**EXERCISE**
Print all records exactly, leaving nothing out.

Scene script records

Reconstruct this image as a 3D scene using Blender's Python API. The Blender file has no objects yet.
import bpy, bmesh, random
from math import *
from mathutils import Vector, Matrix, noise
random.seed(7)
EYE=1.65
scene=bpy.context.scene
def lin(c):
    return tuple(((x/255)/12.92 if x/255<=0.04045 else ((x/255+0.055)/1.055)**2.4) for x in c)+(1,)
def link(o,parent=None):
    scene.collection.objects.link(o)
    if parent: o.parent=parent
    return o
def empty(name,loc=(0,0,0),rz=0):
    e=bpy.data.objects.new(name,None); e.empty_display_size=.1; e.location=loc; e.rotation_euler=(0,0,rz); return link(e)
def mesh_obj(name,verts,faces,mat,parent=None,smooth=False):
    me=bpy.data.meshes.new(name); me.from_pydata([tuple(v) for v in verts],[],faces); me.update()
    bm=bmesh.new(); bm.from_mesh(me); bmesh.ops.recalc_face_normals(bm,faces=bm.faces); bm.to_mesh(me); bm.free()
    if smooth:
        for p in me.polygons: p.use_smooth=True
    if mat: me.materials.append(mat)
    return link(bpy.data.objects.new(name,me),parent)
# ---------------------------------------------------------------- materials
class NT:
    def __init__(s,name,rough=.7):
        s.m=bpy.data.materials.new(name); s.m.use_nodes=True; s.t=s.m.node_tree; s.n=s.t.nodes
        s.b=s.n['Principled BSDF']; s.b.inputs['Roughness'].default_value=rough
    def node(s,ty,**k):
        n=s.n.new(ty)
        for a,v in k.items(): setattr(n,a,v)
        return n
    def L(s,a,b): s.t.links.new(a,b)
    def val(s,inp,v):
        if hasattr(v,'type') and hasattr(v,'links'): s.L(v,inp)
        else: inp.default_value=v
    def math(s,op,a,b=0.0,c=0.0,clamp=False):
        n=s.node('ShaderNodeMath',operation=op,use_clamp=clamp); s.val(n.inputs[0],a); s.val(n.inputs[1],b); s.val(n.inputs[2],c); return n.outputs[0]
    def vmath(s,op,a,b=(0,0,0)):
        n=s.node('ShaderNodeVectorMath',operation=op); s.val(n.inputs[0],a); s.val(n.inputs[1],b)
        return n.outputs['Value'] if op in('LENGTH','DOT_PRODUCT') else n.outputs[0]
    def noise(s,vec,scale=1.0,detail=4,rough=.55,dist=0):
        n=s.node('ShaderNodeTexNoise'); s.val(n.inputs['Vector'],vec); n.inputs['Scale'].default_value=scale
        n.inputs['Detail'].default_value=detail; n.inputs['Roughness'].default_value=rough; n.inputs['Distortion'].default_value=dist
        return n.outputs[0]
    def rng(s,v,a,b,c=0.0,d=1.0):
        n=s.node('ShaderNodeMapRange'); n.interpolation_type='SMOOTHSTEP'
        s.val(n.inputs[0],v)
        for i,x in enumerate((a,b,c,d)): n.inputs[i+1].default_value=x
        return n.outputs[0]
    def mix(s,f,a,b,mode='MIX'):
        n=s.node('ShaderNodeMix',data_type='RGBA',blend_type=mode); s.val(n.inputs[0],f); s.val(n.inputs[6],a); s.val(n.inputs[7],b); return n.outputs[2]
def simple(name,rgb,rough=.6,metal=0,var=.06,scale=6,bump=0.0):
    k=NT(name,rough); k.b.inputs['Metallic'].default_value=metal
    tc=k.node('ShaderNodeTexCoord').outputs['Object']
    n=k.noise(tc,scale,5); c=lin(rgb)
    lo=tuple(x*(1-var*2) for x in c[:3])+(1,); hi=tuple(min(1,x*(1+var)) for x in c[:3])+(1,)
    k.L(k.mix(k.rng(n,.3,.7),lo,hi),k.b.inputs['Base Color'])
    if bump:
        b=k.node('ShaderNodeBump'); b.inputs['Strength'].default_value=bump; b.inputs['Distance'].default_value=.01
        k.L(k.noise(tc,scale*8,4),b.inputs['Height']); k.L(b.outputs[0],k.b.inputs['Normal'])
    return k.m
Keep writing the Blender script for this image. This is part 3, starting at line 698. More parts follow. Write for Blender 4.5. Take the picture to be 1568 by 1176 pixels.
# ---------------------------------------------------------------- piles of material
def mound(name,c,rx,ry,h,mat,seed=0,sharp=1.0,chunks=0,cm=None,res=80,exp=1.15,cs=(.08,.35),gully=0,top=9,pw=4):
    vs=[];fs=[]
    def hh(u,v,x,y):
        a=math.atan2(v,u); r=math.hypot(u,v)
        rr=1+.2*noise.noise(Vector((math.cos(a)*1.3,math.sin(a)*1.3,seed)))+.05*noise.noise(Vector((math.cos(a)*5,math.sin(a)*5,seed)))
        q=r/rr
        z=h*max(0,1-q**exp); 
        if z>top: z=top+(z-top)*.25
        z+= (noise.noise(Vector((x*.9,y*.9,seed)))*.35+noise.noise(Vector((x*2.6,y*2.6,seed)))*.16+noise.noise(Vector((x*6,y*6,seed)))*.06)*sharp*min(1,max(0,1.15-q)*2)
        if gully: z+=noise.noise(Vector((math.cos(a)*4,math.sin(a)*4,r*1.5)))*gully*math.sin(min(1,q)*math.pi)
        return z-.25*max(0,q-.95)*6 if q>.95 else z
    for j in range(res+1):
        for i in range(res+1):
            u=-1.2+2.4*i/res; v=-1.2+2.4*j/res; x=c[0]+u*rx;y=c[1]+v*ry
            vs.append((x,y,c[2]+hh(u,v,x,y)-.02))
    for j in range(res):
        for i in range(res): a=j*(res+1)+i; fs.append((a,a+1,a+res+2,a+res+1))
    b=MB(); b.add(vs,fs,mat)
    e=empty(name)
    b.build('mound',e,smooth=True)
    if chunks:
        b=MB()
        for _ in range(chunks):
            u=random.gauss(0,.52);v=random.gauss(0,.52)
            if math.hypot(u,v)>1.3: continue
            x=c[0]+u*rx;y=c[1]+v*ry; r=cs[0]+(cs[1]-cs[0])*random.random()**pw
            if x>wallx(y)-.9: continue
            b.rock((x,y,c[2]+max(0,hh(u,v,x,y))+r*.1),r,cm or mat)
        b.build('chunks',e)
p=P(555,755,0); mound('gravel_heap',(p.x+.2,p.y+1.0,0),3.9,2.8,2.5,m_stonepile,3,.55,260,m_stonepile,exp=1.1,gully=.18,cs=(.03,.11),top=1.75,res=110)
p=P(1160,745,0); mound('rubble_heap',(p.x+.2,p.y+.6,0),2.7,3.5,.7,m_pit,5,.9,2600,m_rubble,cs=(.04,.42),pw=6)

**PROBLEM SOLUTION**
Reconstruct this image as a 3D scene using Blender's Python API. The Blender file has no objects yet.
import bpy, bmesh, random
from math import *
from mathutils import Vector, Matrix, noise
random.seed(7)
EYE=1.65
scene=bpy.context.scene
def lin(c):
    return tuple(((x/255)/12.92 if x/255<=0.04045 else ((x/255+0.055)/1.055)**2.4) for x in c)+(1,)
def link(o,parent=None):
    scene.collection.objects.link(o)
    if parent: o.parent=parent
    return o
def empty(name,loc=(0,0,0),rz=0):
    e=bpy.data.objects.new(name,None); e.empty_display_size=.1; e.location=loc; e.rotation_euler=(0,0,rz); return link(e)
def mesh_obj(name,verts,faces,mat,parent=None,smooth=False):
    me=bpy.data.meshes.new(name); me.from_pydata([tuple(v) for v in verts],[],faces); me.update()
    bm=bmesh.new(); bm.from_mesh(me); bmesh.ops.recalc_face_normals(bm,faces=bm.faces); bm.to_mesh(me); bm.free()
    if smooth:
        for p in me.polygons: p.use_smooth=True
    if mat: me.materials.append(mat)
    return link(bpy.data.objects.new(name,me),parent)
# ---------------------------------------------------------------- materials
class NT:
    def __init__(s,name,rough=.7):
        s.m=bpy.data.materials.new(name); s.m.use_nodes=True; s.t=s.m.node_tree; s.n=s.t.nodes
        s.b=s.n['Principled BSDF']; s.b.inputs['Roughness'].default_value=rough
    def node(s,ty,**k):
        n=s.n.new(ty)
        for a,v in k.items(): setattr(n,a,v)
        return n
    def L(s,a,b): s.t.links.new(a,b)
    def val(s,inp,v):
        if hasattr(v,'type') and hasattr(v,'links'): s.L(v,inp)
        else: inp.default_value=v
    def math(s,op,a,b=0.0,c=0.0,clamp=False):
        n=s.node('ShaderNodeMath',operation=op,use_clamp=clamp); s.val(n.inputs[0],a); s.val(n.inputs[1],b); s.val(n.inputs[2],c); return n.outputs[0]
    def vmath(s,op,a,b=(0,0,0)):
        n=s.node('ShaderNodeVectorMath',operation=op); s.val(n.inputs[0],a); s.val(n.inputs[1],b)
        return n.outputs['Value'] if op in('LENGTH','DOT_PRODUCT') else n.outputs[0]
    def noise(s,vec,scale=1.0,detail=4,rough=.55,dist=0):
        n=s.node('ShaderNodeTexNoise'); s.val(n.inputs['Vector'],vec); n.inputs['Scale'].default_value=scale
        n.inputs['Detail'].default_value=detail; n.inputs['Roughness'].default_value=rough; n.inputs['Distortion'].default_value=dist
        return n.outputs[0]
    def rng(s,v,a,b,c=0.0,d=1.0):
        n=s.node('ShaderNodeMapRange'); n.interpolation_type='SMOOTHSTEP'
        s.val(n.inputs[0],v)
        for i,x in enumerate((a,b,c,d)): n.inputs[i+1].default_value=x
        return n.outputs[0]
    def mix(s,f,a,b,mode='MIX'):
        n=s.node('ShaderNodeMix',data_type='RGBA',blend_type=mode); s.val(n.inputs[0],f); s.val(n.inputs[6],a); s.val(n.inputs[7],b); return n.outputs[2]
def simple(name,rgb,rough=.6,metal=0,var=.06,scale=6,bump=0.0):
    k=NT(name,rough); k.b.inputs['Metallic'].default_value=metal
    tc=k.node('ShaderNodeTexCoord').outputs['Object']
    n=k.noise(tc,scale,5); c=lin(rgb)
    lo=tuple(x*(1-var*2) for x in c[:3])+(1,); hi=tuple(min(1,x*(1+var)) for x in c[:3])+(1,)
    k.L(k.mix(k.rng(n,.3,.7),lo,hi),k.b.inputs['Base Color'])
    if bump:
        b=k.node('ShaderNodeBump'); b.inputs['Strength'].default_value=bump; b.inputs['Distance'].default_value=.01
        k.L(k.noise(tc,scale*8,4),b.inputs['Height']); k.L(b.outputs[0],k.b.inputs['Normal'])
    return k.m
Keep writing the Blender script for this image. This is part 3, starting at line 698. More parts follow. Write for Blender 4.5. Take the picture to be 1568 by 1176 pixels.
# ---------------------------------------------------------------- piles of material
def mound(name,c,rx,ry,h,mat,seed=0,sharp=1.0,chunks=0,cm=None,res=80,exp=1.15,cs=(.08,.35),gully=0,top=9,pw=4):
    vs=[];fs=[]
    def hh(u,v,x,y):
        a=math.atan2(v,u); r=math.hypot(u,v)
        rr=1+.2*noise.noise(Vector((math.cos(a)*1.3,math.sin(a)*1.3,seed)))+.05*noise.noise(Vector((math.cos(a)*5,math.sin(a)*5,seed)))
        q=r/rr
        z=h*max(0,1-q**exp); 
        if z>top: z=top+(z-top)*.25
        z+= (noise.noise(Vector((x*.9,y*.9,seed)))*.35+noise.noise(Vector((x*2.6,y*2.6,seed)))*.16+noise.noise(Vector((x*6,y*6,seed)))*.06)*sharp*min(1,max(0,1.15-q)*2)
        if gully: z+=noise.noise(Vector((math.cos(a)*4,math.sin(a)*4,r*1.5)))*gully*math.sin(min(1,q)*math.pi)
        return z-.25*max(0,q-.95)*6 if q>.95 else z
    for j in range(res+1):
        for i in range(res+1):
            u=-1.2+2.4*i/res; v=-1.2+2.4*j/res; x=c[0]+u*rx;y=c[1]+v*ry
            vs.append((x,y,c[2]+hh(u,v,x,y)-.02))
    for j in range(res):
        for i in range(res): a=j*(res+1)+i; fs.append((a,a+1,a+res+2,a+res+1))
    b=MB(); b.add(vs,fs,mat)
    e=empty(name)
    b.build('mound',e,smooth=True)
    if chunks:
        b=MB()
        for _ in range(chunks):
            u=random.gauss(0,.52);v=random.gauss(0,.52)
            if math.hypot(u,v)>1.3: continue
            x=c[0]+u*rx;y=c[1]+v*ry; r=cs[0]+(cs[1]-cs[0])*random.random()**pw
            if x>wallx(y)-.9: continue
            b.rock((x,y,c[2]+max(0,hh(u,v,x,y))+r*.1),r,cm or mat)
        b.build('chunks',e)
p=P(555,755,0); mound('gravel_heap',(p.x+.2,p.y+1.0,0),3.9,2.8,2.5,m_stonepile,3,.55,260,m_stonepile,exp=1.1,gully=.18,cs=(.03,.11),top=1.75,res=110)
p=P(1160,745,0); mound('rubble_heap',(p.x+.2,p.y+.6,0),2.7,3.5,.7,m_pit,5,.9,2600,m_rubble,cs=(.04,.42),pw=6)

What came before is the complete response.